Oh yes! forgot about that.
But the one I’m on about is another Manz Meanwhile I photo!
Forgot about this today, I’ll post it tomorrow. It really is great.
Back on track with the architecture theme of this thread I remembered that on a few of my trips out to the old Uxbridge mini whenever that was my mates and I had a scoot round the Brunel campus looking for stuff to skate. Here’s the lecture theatre block.
It might look familiar as it was the location for Alex’s re-education in A Clockwork Orange. Hopefully daily lectures aren’t carried out like this…
I was always told it was this Leeds uni building from clockwork. I think you’re right.
In any case. Awesome building and also curvy bench spot.
On the overhead walkway, there’s an opening (concreted over) for a door to another walkway that was never built. One of the many confusing things about that building.
Yeah, Clockwork was definitely Brunel.
But that Leeds uni building is sick.
Man destroyed that curvy bench.
I want to go here at some point:
Never been further north than Glasgow.
That’s amazing. Especially when you get down to the human scale photo. Fascinating, both for the building itself and also the story behind it.
That’s awesome. It looks like it’s grown out of the rock
It was from that day, but not from his 86,400 Seconds. It ran later. @anonymity?
Had this footage of Meanwhile 1 just sitting here, so thought I’d upload it, Bingo borrowed the camcorder for one of the many trips down to London (he would of dislocated his shoulder pretty badly around this time, so must of wanted it to piss about with it, while everyone skated, nothing serious). Danny Calow, Nick Zorlac, Singhy, Paul Hutch, Stu Cantellow, Matt Anderson and others.
Matt Anderson always had a great style.
I was having a look to see why it’s called meanwhile gardens as I’ve never known. There’s a website with the history about the place History apparently it was an act of defiance to the powers that be. I assume meanwhile 2 just followed the name on as they’re nearby?
Also, I don’t think it’s been posted (apols if it has), but there’s a doc about the gardens from '81 linked from that site. I’ve only skimmed through it but the skatepark is featured at 22.58 with a bunch of BMXers killing it
Could be interesting…
Some good photos of the spots here.
The ‘r u a virgin’ graffiti makes me think it might not be that hard to get into after all.
The book is really good, think I posted it in here before, we get a lot of brutalist stuff in at work and they’re all super samey but this one has so many gems that don’t appear in other collections!
I can appreciate this stuff from an aesthetic perspective but Brutalism isn’t really something to celebrate beyond that, for me anyway.
The thinking behind it, the disdain for those who lived there, the hubris, the aftermath.

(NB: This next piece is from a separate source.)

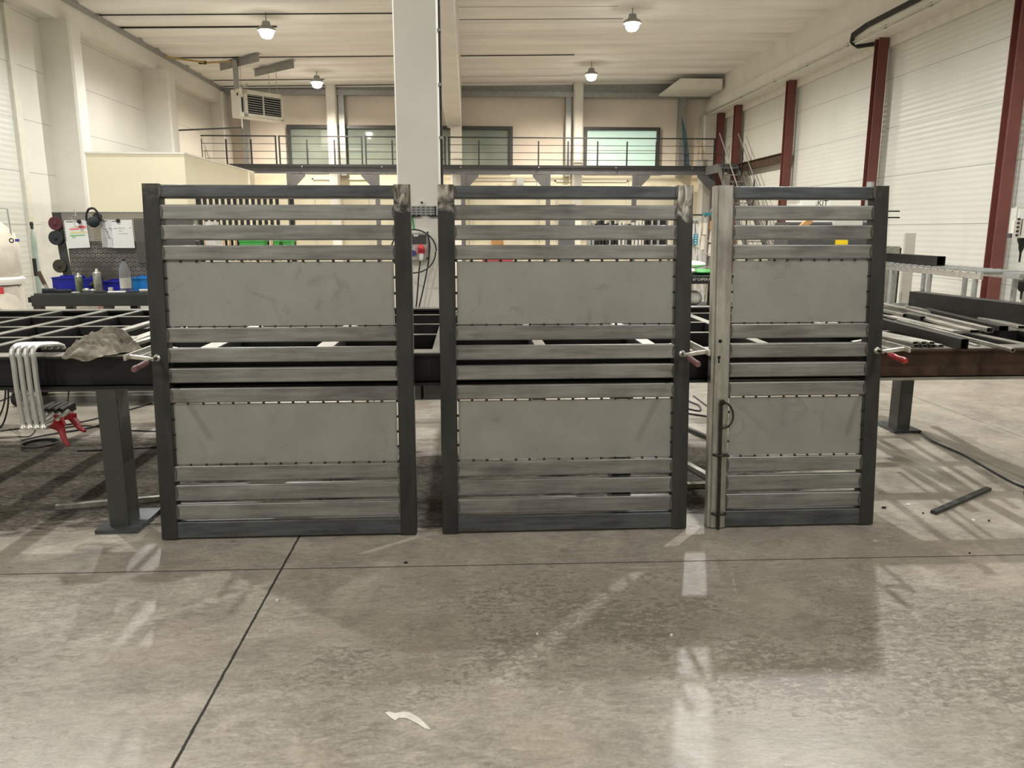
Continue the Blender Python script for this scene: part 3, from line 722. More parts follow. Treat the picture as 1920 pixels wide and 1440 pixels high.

I mean I like crazy banks as much as the next guy but Le Corbusier was still fundamentally a paternalistic snob at best.
EDIT: Not sure exactly where I’m going with the above - I guess I just wanted to stick a flag in the ‘there are real life consequences beyond appreciating concrete’ fairway.
Plus, I’m self-isolating again so there’s that too.
Maybe it’s like saying you like a few Burzum songs but Kristian Vikernes is still a foul, amoral, racist piece of shit?
Oh yeah for sure, it’s kinda similar to the way in which things like the Quarry Hill flats in Leeds were made like a reverse panopticon, the council pretty much created a small utopia for council housing and it backfired massively. I can totally see why brutalist is a symbol of misery for a lot of communities. The Sunderland civic centre which I posted in this thread earlier is such an ugly building, defo the opposite of a Leeds university style blade runner piece. Or somewhere like Thamesmead which is fetishised by people like us for its aesthetics and film like qualities but would be such a drag for the communities within it.
As a Wakey resident what do you think of the Hepworth building @anonymity ? I know that’s split opinion in the area!
I like it to be honest, although I understand why a lot of people didn’t/don’t.
That one you need to look at in context - the space where the Hepworth gallery was built was previously derelict, disused and grim really. The gallery kickstarted a rebirth of that end of the city (it’s across the road from where Rehab skatepark was for those old enough). Also, the gallery funders invested in green space/garden too to offset the starkness of the architecture and, most importantly, it’s a musuem, not a housing project or such where the authoritarianism of that kind of building can have negative connotations.
The other thing is that the Hepworth was always planned to sit in amongst a wider regeneration of an area that has laid half derelict since the 1950s. That was supposed to happen alongside the construction of the Hepworth but the 2007 financial crash intervened.
That is finally happening now with all the old beautiful but decrepit mill buildings being redeveloped. Fingers crossed it doesn’t just turn into a bunch of shitty flats.
(Plans say otherwise).
Rutland Mills currently
Artist’s impression of what it might look like.
In short - I like the Hepworth/Rutland Mills development because in context it brings a ton to a city which needs revitalising.